Key Risk Indicators - are you using them effectively?

Published on Thu, 28/02/2019 - 14:57

Many companies are failing to use risk metrics in a way that supports senior management. Tom Teixeira and Immanuel Kemp of Arthur D. Little, explain how KRIs can drive business decisions and build resilience.

Risk management is a growing priority for companies across all sectors, not just in highly regulated environments. Senior leadership needs to better monitor risk to support improved decision-making and minimise the likelihood of catastrophic events with crippling financial and reputational consequences.

This is not a task that can be solely managed by a dedicated risk function, so a cross-functional approach at executive level is required. Additionally, there is a growing regulatory obligation on companies to make disclosures about financial viability, solvency and liquidity considering their key risks, coupled with pressure from investors to provide evidence that risk management is reducing uncertainty and volatility.

However, shortfalls in the current approaches of many companies can leave them dangerously exposed. Many either have no corporate level mechanisms for monitoring and acting on risk exposure, or they gather data but fail to develop appropriate metrics (Key Risk Indicators, or KRIs) to support effective monitoring, control and timely remediation.

Even when companies employ KRIs, they frequently select inappropriate ones, or struggle to implement them effectively. The maturity of a company's approach can vary enormously, with our experience assessing maturity suggesting that most companies tend to operate below where senior management thinks they are.

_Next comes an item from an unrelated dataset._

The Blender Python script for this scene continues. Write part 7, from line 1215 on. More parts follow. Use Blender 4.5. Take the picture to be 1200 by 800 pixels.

Selecting and implementing KRIs

Choosing effective KRIs is not a simple process; companies often fall at the first hurdle by not selecting the right metrics, which should take into account the following:

  • Strategic relevance to the business and its objectives;
  • Alignment with the organisation's true risk exposure, with coverage of all major risk areas;
  • Specificity, measurability and objectivity;
  • Basis in data-driven, cause-and-effect analysis;
  • An appropriate number of indicators for reporting;
  • Adequate use of leading indicators, and not solely lagging ones, to enable predictive monitoring and intervention before adverse events occur.

Even where companies select the right KRIs, they often fail to monitor and manage them proactively, with boards overlooking this in favour of simply choosing the KRIs and completely delegating their measurement and reporting. Furthermore, many organisations fail to commit to full implementation of effective systems for monitoring, which is often the greater challenge. Features of effective KRI implementation include:

  • Appropriate limits and monitoring for their breaches;
  • A traffic-light system for assessing the severity of breaches, with amber representing risk appetite and red representing conditions of genuine threat;
  • A data-driven approach to determining KRI thresholds, making use of actuarial data;
  • Effective communication processes to ensure that the right information gets to the right level at the right time;
  • Maximum use of data already available within the organisation.

A typical traffic-light system is illustrated below, showing KRI performance by month, with different responses depending on the threshold exceeded.

The risk of seemingly unpredictable crisis events can be managed if the right data is effectively captured, stored, processed, and visualised to support decision-making and timely intervention. This will typically require a suitable digital platform designed to create insight from data that is locked into existing systems, visualise it in a near-real-time dashboard and use consumer commodity and open-source technology to enable quicker and cheaper implementation.

Concluding insights

The effective implementation and adoption of KRIs to support decision-making and performance improvement can be an involved and complex task. A pragmatic approach is required that balances simplicity with innovative, technology-led solutions, typically involving the following steps:

  • Develop (or redevelop) an appropriate, balanced set of KRIs;
  • Determine appropriate, data-driven thresholds for these KRIs;
  • Be prepared to commit time and resources to the development of effective monitoring systems;
  • Consider the level of detail and format of reporting most appropriate for senior management;
  • Use KRI information to inform all levels of management in order to ensure that these indicators are used to drive timely investigation and intervention.

A proactive approach is required for KRI development and implementation with executive commitment, preventing reversion to a passive risk management approach. It should act as an enabler to drive decisive action to pre-emptively manage risks, reduce Total Cost of Risks (TCOR), improve financial performance and provide the right level of board assurance that risk is being taken on a "controlled and informed" basis.

Tom Teixeira is partner at Arthur D. Little and Immanuel Kemp is consultant at Arthur D. Little.